* **Required task**
Look through the lines of the material and count those containing "script". Give that count alone.

* **Source records**

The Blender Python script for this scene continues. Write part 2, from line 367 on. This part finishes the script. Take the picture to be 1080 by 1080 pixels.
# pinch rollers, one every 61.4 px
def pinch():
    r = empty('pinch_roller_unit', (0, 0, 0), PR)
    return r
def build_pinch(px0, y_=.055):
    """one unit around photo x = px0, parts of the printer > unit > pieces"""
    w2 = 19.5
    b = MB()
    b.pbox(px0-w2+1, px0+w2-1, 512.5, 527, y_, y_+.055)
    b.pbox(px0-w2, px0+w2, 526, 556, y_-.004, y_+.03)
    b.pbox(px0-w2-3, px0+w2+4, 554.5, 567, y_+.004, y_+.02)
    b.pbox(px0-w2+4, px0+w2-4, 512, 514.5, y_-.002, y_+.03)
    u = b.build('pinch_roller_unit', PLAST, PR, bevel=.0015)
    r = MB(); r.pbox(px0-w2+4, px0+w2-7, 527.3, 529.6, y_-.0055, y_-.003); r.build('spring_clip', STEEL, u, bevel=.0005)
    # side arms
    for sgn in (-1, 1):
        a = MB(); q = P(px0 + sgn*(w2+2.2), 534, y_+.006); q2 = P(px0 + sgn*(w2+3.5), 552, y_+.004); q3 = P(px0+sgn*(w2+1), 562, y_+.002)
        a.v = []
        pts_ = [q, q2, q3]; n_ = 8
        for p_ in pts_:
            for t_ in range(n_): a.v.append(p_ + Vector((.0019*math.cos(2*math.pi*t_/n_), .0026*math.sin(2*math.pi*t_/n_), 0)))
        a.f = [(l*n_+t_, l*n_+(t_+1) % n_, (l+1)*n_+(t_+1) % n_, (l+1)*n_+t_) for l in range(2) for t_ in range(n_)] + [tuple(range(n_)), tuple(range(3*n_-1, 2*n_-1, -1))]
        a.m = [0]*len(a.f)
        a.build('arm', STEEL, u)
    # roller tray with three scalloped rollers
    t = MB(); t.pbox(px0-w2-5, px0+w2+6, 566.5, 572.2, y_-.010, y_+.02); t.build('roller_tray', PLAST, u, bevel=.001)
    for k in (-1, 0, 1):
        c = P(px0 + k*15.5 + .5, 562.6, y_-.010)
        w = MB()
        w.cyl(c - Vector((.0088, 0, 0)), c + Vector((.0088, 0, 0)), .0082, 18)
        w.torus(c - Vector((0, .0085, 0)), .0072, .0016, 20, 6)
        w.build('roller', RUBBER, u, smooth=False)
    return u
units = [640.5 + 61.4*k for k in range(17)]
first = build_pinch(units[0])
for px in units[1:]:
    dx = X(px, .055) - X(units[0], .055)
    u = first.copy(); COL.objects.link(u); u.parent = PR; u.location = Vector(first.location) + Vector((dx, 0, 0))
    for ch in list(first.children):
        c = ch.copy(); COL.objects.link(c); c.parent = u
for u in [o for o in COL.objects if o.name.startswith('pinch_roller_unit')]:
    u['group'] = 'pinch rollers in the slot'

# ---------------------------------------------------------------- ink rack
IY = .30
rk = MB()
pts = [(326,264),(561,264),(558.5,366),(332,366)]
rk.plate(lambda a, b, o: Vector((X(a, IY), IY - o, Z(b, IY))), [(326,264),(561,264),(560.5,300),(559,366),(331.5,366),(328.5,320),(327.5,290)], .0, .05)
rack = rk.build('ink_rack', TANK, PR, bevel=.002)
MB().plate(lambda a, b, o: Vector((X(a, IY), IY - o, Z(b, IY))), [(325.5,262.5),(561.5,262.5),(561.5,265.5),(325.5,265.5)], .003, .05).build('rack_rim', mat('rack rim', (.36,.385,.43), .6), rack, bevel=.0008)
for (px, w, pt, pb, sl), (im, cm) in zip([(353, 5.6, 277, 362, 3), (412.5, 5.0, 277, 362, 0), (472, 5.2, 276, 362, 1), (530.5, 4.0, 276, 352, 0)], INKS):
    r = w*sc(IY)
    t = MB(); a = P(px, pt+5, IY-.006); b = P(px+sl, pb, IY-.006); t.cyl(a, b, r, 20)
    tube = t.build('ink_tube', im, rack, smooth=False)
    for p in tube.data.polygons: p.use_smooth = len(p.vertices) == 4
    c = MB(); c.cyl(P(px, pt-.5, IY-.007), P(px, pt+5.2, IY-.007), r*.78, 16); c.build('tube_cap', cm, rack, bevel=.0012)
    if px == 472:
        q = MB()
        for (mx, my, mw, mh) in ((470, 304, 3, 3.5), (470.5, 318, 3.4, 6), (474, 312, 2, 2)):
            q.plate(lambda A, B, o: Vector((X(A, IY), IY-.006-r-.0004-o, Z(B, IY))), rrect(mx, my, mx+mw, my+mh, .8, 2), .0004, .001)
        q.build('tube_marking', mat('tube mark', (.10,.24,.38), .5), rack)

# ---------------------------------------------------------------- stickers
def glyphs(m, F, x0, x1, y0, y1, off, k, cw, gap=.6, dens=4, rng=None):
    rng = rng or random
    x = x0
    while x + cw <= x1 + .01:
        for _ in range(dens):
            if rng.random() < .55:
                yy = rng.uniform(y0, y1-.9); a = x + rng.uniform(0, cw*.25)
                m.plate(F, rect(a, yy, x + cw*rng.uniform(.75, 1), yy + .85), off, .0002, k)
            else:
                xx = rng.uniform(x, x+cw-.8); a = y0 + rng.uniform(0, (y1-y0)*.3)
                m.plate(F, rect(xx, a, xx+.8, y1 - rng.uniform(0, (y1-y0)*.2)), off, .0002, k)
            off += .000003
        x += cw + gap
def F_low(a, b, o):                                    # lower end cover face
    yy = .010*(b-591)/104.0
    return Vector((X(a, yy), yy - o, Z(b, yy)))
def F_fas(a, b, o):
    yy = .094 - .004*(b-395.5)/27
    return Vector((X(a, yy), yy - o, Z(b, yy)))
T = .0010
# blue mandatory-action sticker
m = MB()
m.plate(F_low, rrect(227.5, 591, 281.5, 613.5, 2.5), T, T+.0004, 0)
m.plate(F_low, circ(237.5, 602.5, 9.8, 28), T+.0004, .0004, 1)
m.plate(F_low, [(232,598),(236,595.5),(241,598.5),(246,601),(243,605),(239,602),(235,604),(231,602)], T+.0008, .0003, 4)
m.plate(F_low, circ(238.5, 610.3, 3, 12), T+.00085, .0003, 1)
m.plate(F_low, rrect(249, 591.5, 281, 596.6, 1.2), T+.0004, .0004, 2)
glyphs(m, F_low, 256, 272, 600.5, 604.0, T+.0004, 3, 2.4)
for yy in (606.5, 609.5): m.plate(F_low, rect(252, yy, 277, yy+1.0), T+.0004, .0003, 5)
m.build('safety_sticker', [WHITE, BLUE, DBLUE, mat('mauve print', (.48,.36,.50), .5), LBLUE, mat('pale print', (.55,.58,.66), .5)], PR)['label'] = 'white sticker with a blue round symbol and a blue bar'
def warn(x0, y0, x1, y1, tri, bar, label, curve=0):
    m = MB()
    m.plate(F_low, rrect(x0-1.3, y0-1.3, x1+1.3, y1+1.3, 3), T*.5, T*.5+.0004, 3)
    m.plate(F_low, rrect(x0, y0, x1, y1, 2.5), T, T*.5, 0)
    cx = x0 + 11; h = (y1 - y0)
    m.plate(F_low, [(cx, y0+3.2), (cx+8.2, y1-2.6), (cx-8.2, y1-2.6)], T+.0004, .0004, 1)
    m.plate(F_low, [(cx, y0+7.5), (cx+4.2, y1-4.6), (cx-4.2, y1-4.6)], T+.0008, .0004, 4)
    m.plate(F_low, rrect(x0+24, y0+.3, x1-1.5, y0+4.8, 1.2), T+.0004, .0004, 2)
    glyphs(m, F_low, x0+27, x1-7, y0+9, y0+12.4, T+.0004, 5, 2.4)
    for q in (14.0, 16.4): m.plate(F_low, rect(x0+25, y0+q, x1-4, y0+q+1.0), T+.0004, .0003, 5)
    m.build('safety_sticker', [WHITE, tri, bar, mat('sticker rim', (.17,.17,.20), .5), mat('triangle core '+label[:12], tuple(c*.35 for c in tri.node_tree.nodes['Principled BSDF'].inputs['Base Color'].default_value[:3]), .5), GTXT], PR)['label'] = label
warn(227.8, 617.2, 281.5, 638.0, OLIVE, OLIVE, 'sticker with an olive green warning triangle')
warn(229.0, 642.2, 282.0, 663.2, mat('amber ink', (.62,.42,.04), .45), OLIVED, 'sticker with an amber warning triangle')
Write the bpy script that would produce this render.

* **Written solution**
2